Dokumen sejarah menunjukkan bahwa pada 11 Februari 1915, surat kabar Bataviaasch Nieuwsblad melaporkan rencana pemerintah kolonial membangun jalur Buitenzorg–Penjawoengan–Djasinga yang akan tersambung ke Halte Madja (Maja), Banten. Wacana itu juga muncul dalam Het Nieuws van den Dag voor Nederlandsch-Indië edisi 17 Februari 1915.
Disebutkan, proyek itu bukan rencana baru karena sebelumnya seorang pengusaha pernah mengajukan konsesi pembangunan jalur kereta serupa lewat Cipanas–Sajira–Jasinga–Rangkasbitung, namun gagal terealisasi setelah sang pemohon meninggal dunia.
Jalur ini dinilai strategis secara ekonomi karena akan melayani kawasan perkebunan besar di wilayah barat Bogor, seperti Nanggung, Mandalasari, Numala-Bolang, Jambu, Ciampea, dan Dramaga, yang saat itu menghasilkan komoditas ekspor seperti teh, karet, dan beras.
2. Infrastruktur jalan rusak, transportasi darat tak efisien

Menurut laporan media masa itu, kondisi jalan di sekitar Jasinga hingga Buitenzorg pada masa kolonial sangat memprihatinkan. Pengangkutan hasil bumi masih mengandalkan gerobak dan kuda penarik, yang sering kelelahan menempuh rute berat di kawasan berbukit.

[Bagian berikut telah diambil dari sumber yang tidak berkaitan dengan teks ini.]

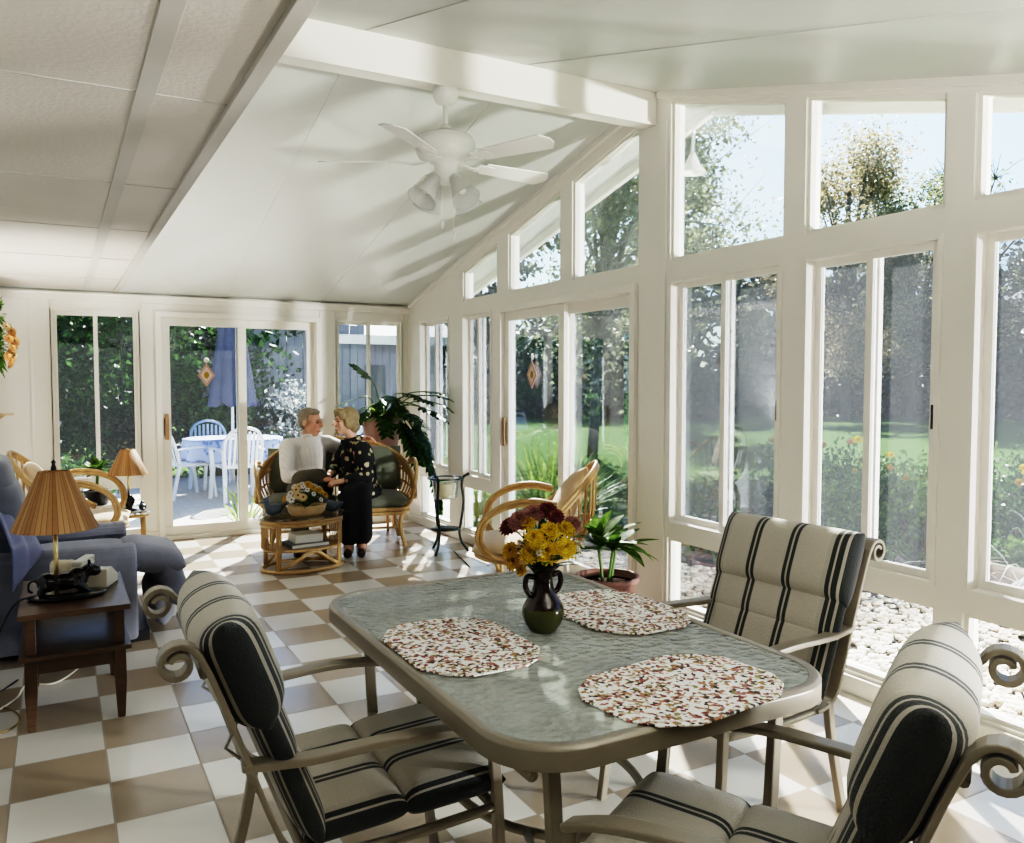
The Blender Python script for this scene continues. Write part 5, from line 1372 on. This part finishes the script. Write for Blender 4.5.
# patio table, umbrella, chairs
UX, UY = 2.02, 11.35
t = thing('patio_table', 'round white patio table hidden under the blue cloth', 'table', (UX, UY, -.05))
b = B(); b.lathe([(0, .68), (.58, .68), (.58, .71), (0, .71)], 32); b.obj('tabletop', 'plastic', t)
for k in range(4): a = pi / 4 + pi / 2 * k; b = B(); b.tube([(.40 * cos(a), .40 * sin(a), .68), (.46 * cos(a), .46 * sin(a), 0)], .024, 8); b.obj('leg', 'plastic', t)
b = B()
def cl(u, v):
    a = 2 * pi * u
    if v < .5: r = .63 * v / .5; return Vector((UX + r * cos(a), UY + r * sin(a), .668))
    w = (v - .5) / .5; r = .63 + .012 * w + .030 * w * sin(a * 11); return Vector((UX + r * cos(a), UY + r * sin(a), .668 - .27 * w * (1 + .05 * sin(a * 11))))
b.grid(cl, 88, 12, closeu=True); tag(b.obj('tablecloth', 'tcloth', None, solid=.004), 'blue and white floral tablecloth on the round patio table outside', 'tablecloth')
t = thing('closed_umbrella', 'folded blue patio umbrella standing through the patio table', 'umbrella', (UX, UY + .02, -.05))
b = B(); b.tube([(0, 0, .0), (0, 0, 2.75)], .020, 10); tag(b.obj('pole', 'paint', t), 'white umbrella pole')
b = B()
def um(u, v):
    a = 2 * pi * u; r = (.05 + .27 * v ** .8) * (.80 + .20 * abs(sin(a * 4))); return Vector((r * cos(a) , r * sin(a) * .8, 2.66 - 1.50 * v + .03 * v * sin(a * 8)))
b.grid(um, 64, 14, closeu=True); b.obj('canopy', 'umbrella', t, solid=.004)
b = B(); b.ell((0, 0, 2.74), (.035, .035, .05)); b.obj('finial', 'paint', t)
b = B(); b.lathe([(0, 0), (.22, 0), (.22, .04), (.05, .08), (.04, .14), (0, .14)], 24); b.obj('base', 'plastic', t)
def resin_chair(label, loc, rz, mat='plastic'):
    t = thing('patio_chair', label, 'chair', loc, rz, 'resin patio chairs')
    b = B(); b.pillow(.46, .44, .05, Matrix.Translation((0, 0, .42)), 10, 8); b.obj('seat', mat, t)
    b = B(); bp = lambda u, z: Vector((.23 * u, -.20 - .12 * z - .04 * (1 - u * u), .43 + .46 * z))
    for i in range(7):
        u = -0.72 + 1.44 * i / 6; b.tube([bp(u, .02), bp(u, .5), bp(u, .93 - .16 * u * u)], 0, flat=(.030, .012), up=(0, 1, 0))
    top = [bp(-1, 0), bp(-1, .45), bp(-.95, .72), bp(-.7, .92), bp(-.35, 1.0), bp(0, 1.03), bp(.35, 1.0), bp(.7, .92), bp(.95, .72), bp(1, .45), bp(1, 0)]
    b.tube(spline(top, 4), .020, 8); b.obj('backrest', mat, t)
    for s in (-1, 1):
        b = B(); b.tube(spline([(s * .245, -.24, .62), (s * .275, -.05, .645), (s * .275, .14, .64), (s * .26, .21, .60)], 5), 0, flat=(.05, .016), up=(0, 0, 1)); b.obj('armrest', mat, t)
        b = B(); b.tube([(s * .26, .20, .615), (s * .245, .19, .42), (s * .265, .24, 0)], 0, flat=(.045, .030), up=(0, 1, 0)); b.obj('leg', mat, t)
        b = B(); b.tube([(s * .235, -.235, .62), (s * .215, -.20, .42), (s * .24, -.30, 0)], 0, flat=(.045, .030), up=(0, 1, 0)); b.obj('leg', mat, t)
    return t
c0 = resin_chair('white slatted resin chair in front of the patio table, its back to the room', (1.93, 10.62, -.05), .12)
dup(c0, (1.42, 11.15, -.05), -pi / 2 + .3, 'white slatted resin chair at the left side of the patio table')
dup(c0, (2.72, 11.15, -.05), pi / 2 - .2, 'white slatted resin chair at the right side of the patio table')
c3 = resin_chair('pale blue resin chair behind the patio table under the umbrella', (1.83, 12.1, -.05), pi - .1, 'bluechair')
t = thing('lounge_chair', 'pale blue reclining lounge chair on the patio beyond the table', 'lounge chair', (3.1, 11.2, -.05), radians(60))
b = B(); b.pillow(.55, .95, .06, Matrix.Translation((0, .30, .33)), 12, 8); b.obj('seat', 'bluechair', t)
b = B(); b.pillow(.55, .85, .06, Matrix.Translation((0, -.42, .62)) @ Matrix.Rotation(radians(-47), 4, 'X'), 12, 8); b.obj('backrest', 'bluechair', t)
for sx in (-1, 1):
    for y in (-.1, .7): b = B(); b.tube([(sx * .25, y, .32), (sx * .27, y, 0)], .016, 8); b.obj('leg', 'paint', t)
    b = B(); b.tube(spline([(sx * .28, -.25, .52), (sx * .29, 0, .54), (sx * .28, .25, .34)], 5), .014, 8); b.obj('armrest', 'paint', t)
t = thing('folding_chair', 'metal-framed folding chair outside the far left window', 'chair', (-.35, 11.9, -.05), radians(60))
b = B()
for s in (-1, 1): b.tube(spline([(s * .25, .25, 0), (s * .25, .0, .40), (s * .25, -.28, .95)], 4), .014, 8); b.tube([(s * .25, -.28, 0), (s * .25, .22, .44)], .014, 8)
b.tube([(-.25, -.28, .95), (.25, -.28, .95)], .014, 8); b.obj('frame', 'lampmetal', t)
b = B(); b.pillow(.48, .46, .03, Matrix.Translation((0, .02, .42)), 8, 8); b.obj('seat', 'bluechair', t)
b = B(); b.pillow(.48, .42, .03, Matrix.Translation((0, -.17, .70)) @ Matrix.Rotation(radians(115), 4, 'X'), 8, 8); b.obj('backrest', 'bluechair', t)
# lamp on a bent arm outside the first upper window
t = thing('outdoor_lamp', 'bent-arm outdoor lamp with white bell shade under the eave of the first upper window', 'lamp', (3.50, 3.93, 2.97))
b = B(); b.tube(spline([(0, -.10, .075), (0, .0, .06), (0, .085, .02), (0, .10, -.08), (0, .10, -.16)], 5), .010, 8); b.obj('arm', 'lampmetal', t)
b = B(); b.lathe([(.014, -.13), (.03, -.16), (.045, -.20), (.085, -.25), (.088, -.255), (.08, -.25), (.04, -.205), (.01, -.18)], 20, (0, .10, 0)); b.obj('shade', 'fanwhite', t)
SKY, SUN, FLASH, FILL, SOFFIT_FILL = .16, 21.0, 3800, 110, 90
VT, LOOK, EXPO = 'Filmic', 'Very High Contrast', 1.02
# ------------------------------------------------------------------ camera and light
H = 1.4207; YAW, PIT = .5026, -.0489
cam = bpy.data.cameras.new('camera'); cam.sensor_fit = 'HORIZONTAL'; cam.sensor_width = 36; cam.lens = 825 * 36 / 1024
cam.clip_start = .02; cam.clip_end = 500
co = bpy.data.objects.new('camera', cam); col.objects.link(co)
co.location = (0, 0, H); co.rotation_euler = (pi / 2 + PIT, 0, -YAW)
scene.camera = co
w = bpy.data.worlds.new('sky'); scene.world = w; w.use_nodes = True
nt = w.node_tree; nt.nodes.clear()
sky = nt.nodes.new('ShaderNodeTexSky'); sky.sky_type = 'NISHITA'; sky.sun_disc = False
SUN_EL, SUN_AZ = radians(37), atan2(.514, .857)
sky.sun_elevation = SUN_EL; sky.sun_rotation = SUN_AZ; sky.dust_density = 1.2; sky.air_density = 1.0; sky.ozone_density = 1.5; sky.altitude = 100
bg = nt.nodes.new('ShaderNodeBackground'); bg.inputs[1].default_value = SKY
ou = nt.nodes.new('ShaderNodeOutputWorld')
tint = nt.nodes.new('ShaderNodeMix'); tint.data_type = 'RGBA'; tint.blend_type = 'MULTIPLY'; tint.inputs[0].default_value = 1; tint.inputs[7].default_value = (.74, .97, 1.18, 1)
nt.links.new(sky.outputs[0], tint.inputs[6]); nt.links.new(tint.outputs[2], bg.inputs[0]); nt.links.new(bg.outputs[0], ou.inputs[0])
def lamp(name, typ, loc, energy, color=(1, 1, 1), **kw):
    l = bpy.data.lights.new(name, typ); l.energy = energy; l.color = color
    for k, v in kw.items(): setattr(l, k, v)
    o = bpy.data.objects.new(name, l); col.objects.link(o); o.location = loc; return o
def aim(o, tgt): o.rotation_euler = (Vector(tgt) - o.location).to_track_quat('-Z', 'Y').to_euler()
f3 = lamp('soffit_fill', 'SPOT', (-.25, 6.15, .75), SOFFIT_FILL, (1, .96, .90), spot_size=radians(110), spot_blend=.6, shadow_soft_size=.12)  # added spot hidden by the recliner, brightens the far end of the soffit
aim(f3, (.0, 6.3, 2.2))
s = lamp('sun', 'SUN', (3, 14, 12), SUN, (1, .95, .87), angle=radians(.7))
s.rotation_euler = Vector((-cos(SUN_EL) * .514, -cos(SUN_EL) * .857, -sin(SUN_EL))).to_track_quat('-Z', 'Y').to_euler()
# photographer's flash outside the near windows, low and tilted up
fl = lamp('flash', 'SPOT', (6.6, -2.6, .9), FLASH, (1, .97, .92), spot_size=radians(75), spot_blend=.5, shadow_soft_size=.16)
aim(fl, (1.8, 4.6, 2.6))
# added fill spot beside the camera, out of view, bounced off the ceiling
f2 = lamp('bounce_fill', 'SPOT', (1.5, .05, 1.35), FILL, (1, .96, .90), spot_size=radians(130), spot_blend=.7, shadow_soft_size=.05)
aim(f2, (1.5, .45, 2.2))
scene.view_settings.view_transform = VT; scene.view_settings.look = LOOK
scene.view_settings.exposure = EXPO
scene.cycles.use_denoising = True
scene.cycles.max_bounces = 10; scene.cycles.diffuse_bounces = 4; scene.cycles.glossy_bounces = 3
scene.cycles.transmission_bounces = 4; scene.cycles.transparent_max_bounces = 16
scene.cycles.caustics_reflective = False; scene.cycles.caustics_refractive = False
scene.cycles.sample_clamp_indirect = 8
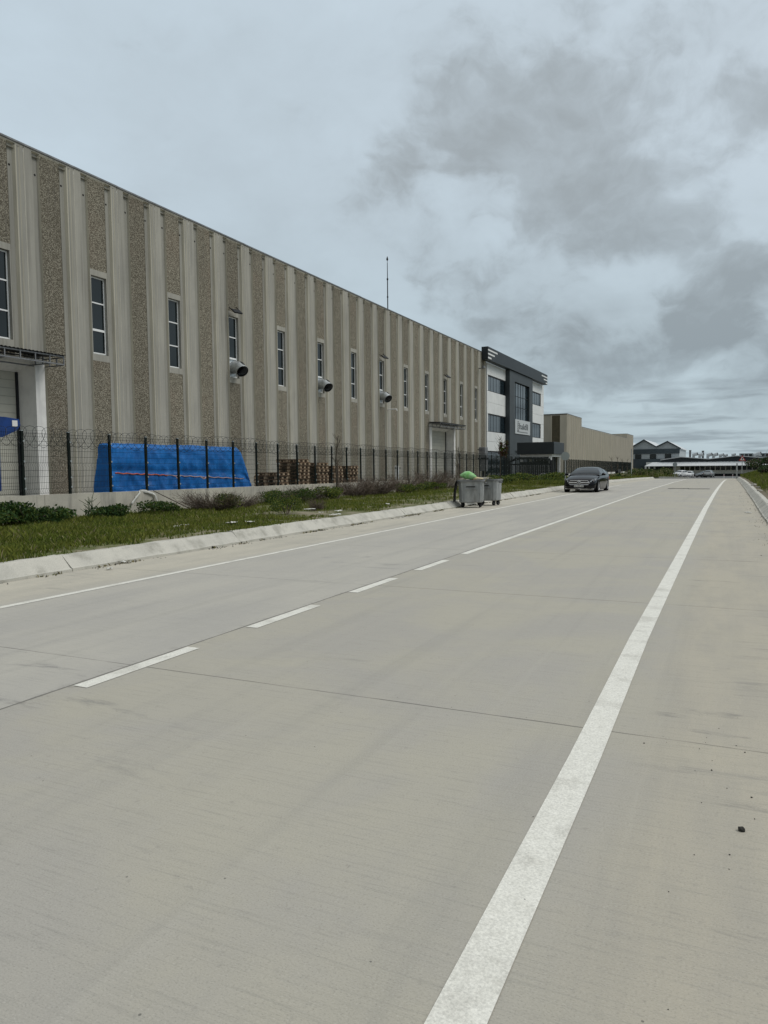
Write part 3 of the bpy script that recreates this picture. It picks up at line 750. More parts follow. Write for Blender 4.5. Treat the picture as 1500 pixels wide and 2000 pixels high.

“Beban angkutan di koridor ini tiga kali lipat dibandingkan jalur Buitenzorg–Batavia,” tulis laporan Bataviaasch Nieuwsblad. Kondisi ini menjadi salah satu alasan mengapa pemerintah kolonial menilai pembangunan jalur kereta baru sangat mendesak.
3. Maja diproyeksikan jadi titik transit strategis

Jika proyek itu terwujud, Stasiun Maja akan menjadi simpul penting yang menghubungkan jalur kereta dari Bogor ke jaringan Staatsspoorwegen (SS) yang sudah ada di Banten. Jalur ini diharapkan bisa memangkas waktu pengiriman hasil bumi sekaligus memperkuat distribusi logistik dari pedalaman ke pelabuhan.
Pemerintah kolonial kala itu menyebut rencana ini bukan hanya menguntungkan secara ekonomi, tetapi juga sosial. Dengan beroperasinya jalur ini, masyarakat akan mendapat sarana transportasi yang lebih efisien dan aman dibandingkan jalan raya yang rusak.
“Semakin cepat proyek vital ini dimulai, semakin besar dampaknya bagi perkembangan wilayah,” tulis koresponden Bataviaasch Nieuwsblad pada 1915.
Meski akhirnya tak pernah terwujud, jejak wacana jalur Bogor–Jasinga–Maja–Rangkasbitung ini menjadi bukti bahwa integrasi wilayah pedalaman Banten dan Bogor ke jaringan kereta api nasional telah lama menjadi cita-cita transportasi sejak masa kolonial.